Let $\{X_i\}$ be an $\alpha$-mixing random process with coefficients $\alpha(k)$ satisfying $\alpha(k)\leq Ca^k$ for some positive constants $a<1$ and $C$. Given that for any $i\in \mathbb{N}$, $E\lvert X_i\rvert^q\leq C$ and $E\lvert X_i\rvert^r\leq C$ by some constant $C>0$, Davydov's inequality states that $$\lvert \operatorname{Cov}( X_j,X_i)\rvert\leq C\alpha(\lvert i-j\rvert)^{1-1/q-1/r}.$$
Now, let the index $i$ be such that $\exists M>0:\lvert i-l\rvert>M, \forall l\in\{i',j,j'\}$. Why the following inequality is valid, using Davydov's result: $$\lvert \operatorname{Cov}( X_i,X_{i'}X_{j}X_{j'})\rvert\leq C\alpha(M)^{1-1/q-1/r} ?$$ I do not know how to deal with the random variable $X_{i'}X_{j}X_{j'}$ and its sigma-algebra generated. If anyone knows about mixing properties, then please, give me advices!

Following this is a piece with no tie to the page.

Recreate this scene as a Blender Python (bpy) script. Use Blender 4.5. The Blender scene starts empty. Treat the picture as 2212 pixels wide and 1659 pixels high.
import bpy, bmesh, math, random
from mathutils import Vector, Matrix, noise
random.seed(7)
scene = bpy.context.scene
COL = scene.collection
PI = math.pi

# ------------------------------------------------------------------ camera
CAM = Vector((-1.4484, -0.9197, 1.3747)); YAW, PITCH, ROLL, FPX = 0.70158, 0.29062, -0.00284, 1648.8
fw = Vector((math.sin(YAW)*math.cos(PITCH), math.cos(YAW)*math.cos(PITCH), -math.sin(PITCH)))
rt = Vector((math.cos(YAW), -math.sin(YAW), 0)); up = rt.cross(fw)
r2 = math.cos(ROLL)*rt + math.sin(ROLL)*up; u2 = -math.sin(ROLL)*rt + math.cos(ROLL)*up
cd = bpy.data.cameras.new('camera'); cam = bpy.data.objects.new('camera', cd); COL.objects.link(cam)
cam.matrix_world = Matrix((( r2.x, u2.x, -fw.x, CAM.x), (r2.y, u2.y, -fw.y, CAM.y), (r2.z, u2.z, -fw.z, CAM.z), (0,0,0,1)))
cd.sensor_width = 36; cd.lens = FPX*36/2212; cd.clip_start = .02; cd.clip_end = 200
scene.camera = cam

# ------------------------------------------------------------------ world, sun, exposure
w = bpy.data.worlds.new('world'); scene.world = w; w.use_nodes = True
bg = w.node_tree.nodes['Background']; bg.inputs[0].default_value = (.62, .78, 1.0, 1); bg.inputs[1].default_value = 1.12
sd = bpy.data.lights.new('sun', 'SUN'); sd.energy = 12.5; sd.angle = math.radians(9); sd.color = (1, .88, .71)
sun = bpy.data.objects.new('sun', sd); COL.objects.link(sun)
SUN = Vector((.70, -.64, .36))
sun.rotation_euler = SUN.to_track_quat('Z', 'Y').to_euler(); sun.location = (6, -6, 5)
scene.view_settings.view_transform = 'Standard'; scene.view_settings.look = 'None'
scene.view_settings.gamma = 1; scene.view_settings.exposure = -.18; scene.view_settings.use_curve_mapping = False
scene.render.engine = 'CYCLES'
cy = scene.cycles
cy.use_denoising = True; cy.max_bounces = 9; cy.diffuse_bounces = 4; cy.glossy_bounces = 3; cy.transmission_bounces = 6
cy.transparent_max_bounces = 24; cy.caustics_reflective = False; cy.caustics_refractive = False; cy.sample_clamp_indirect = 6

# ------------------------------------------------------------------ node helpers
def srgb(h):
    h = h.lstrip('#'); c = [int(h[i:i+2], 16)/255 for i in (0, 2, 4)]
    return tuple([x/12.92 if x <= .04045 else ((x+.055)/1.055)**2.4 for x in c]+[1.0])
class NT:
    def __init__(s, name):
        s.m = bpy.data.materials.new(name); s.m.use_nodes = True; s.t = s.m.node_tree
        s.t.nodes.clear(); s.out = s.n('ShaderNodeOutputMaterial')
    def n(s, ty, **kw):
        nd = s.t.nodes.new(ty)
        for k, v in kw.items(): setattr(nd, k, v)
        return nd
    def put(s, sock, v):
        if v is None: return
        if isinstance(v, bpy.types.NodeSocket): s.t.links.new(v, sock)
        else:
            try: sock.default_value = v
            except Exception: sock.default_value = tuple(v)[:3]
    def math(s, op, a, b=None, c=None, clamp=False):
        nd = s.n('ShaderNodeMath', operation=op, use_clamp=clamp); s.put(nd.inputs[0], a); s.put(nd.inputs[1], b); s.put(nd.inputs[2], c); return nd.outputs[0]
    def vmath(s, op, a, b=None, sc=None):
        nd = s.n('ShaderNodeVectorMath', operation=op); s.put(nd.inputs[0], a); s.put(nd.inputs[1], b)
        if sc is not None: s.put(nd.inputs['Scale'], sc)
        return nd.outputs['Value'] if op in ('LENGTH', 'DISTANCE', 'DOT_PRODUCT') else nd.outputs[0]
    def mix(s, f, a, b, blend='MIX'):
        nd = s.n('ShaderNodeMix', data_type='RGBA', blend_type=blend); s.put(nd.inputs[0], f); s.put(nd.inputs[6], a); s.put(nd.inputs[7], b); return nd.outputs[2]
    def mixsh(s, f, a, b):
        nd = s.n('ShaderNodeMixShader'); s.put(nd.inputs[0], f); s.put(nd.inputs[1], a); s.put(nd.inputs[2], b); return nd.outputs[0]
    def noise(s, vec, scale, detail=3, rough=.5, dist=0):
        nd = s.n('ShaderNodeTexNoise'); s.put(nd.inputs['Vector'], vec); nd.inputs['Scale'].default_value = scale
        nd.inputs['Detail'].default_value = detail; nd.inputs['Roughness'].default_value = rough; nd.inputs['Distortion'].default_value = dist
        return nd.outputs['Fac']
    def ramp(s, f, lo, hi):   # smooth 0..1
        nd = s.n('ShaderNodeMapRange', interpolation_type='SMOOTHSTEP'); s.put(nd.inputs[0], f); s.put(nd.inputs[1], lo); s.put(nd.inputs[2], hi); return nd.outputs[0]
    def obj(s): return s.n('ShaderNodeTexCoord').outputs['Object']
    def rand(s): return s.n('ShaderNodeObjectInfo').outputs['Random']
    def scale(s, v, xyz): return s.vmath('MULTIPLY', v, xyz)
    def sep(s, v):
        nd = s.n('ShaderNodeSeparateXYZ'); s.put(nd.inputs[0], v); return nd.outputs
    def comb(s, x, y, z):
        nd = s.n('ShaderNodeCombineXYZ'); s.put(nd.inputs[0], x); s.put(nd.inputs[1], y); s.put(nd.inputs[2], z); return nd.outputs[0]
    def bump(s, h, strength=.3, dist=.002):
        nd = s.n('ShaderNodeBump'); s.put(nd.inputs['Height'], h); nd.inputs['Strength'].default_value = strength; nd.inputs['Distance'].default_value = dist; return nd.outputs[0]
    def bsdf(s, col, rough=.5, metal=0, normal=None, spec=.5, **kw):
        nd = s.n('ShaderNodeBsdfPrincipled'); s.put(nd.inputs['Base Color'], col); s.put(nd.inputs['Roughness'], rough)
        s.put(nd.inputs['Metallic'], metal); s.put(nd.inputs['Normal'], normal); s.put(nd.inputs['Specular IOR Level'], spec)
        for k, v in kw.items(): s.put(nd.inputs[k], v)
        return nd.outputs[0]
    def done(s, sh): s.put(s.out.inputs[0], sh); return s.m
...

*obs. If $\sigma(X_{i'}X_{j}X_{j'})=\sigma(X_l:l\in\{i',j,j'\})$, then I can obtain the result. However, I don't think that a sequence of random variables generates the same sigma-algebra as its product.
Thanks in advance.
Indeed, in general, the equality $\sigma(X_{i'}X_{j}X_{j'})=\sigma(X_l:l\in\{i',j,j'\})$ may not hold. However, the inclusion $$ \sigma(X_{i'}X_{j}X_{j'})\subset \sigma(X_l:l\in\{i',j,j'\}) $$ holds, because letting $f(x,y,z)=xyz$, the equality hold $\left\{X_{i'}X_{j}X_{j'}\in B\right\}= \left\{ \left(X_{i'},X_{j},X_{j'}\right)\in f^{-1}(B)\right\}$ and the latter is $\sigma(X_l:l\in\{i',j,j'\})$-measurable.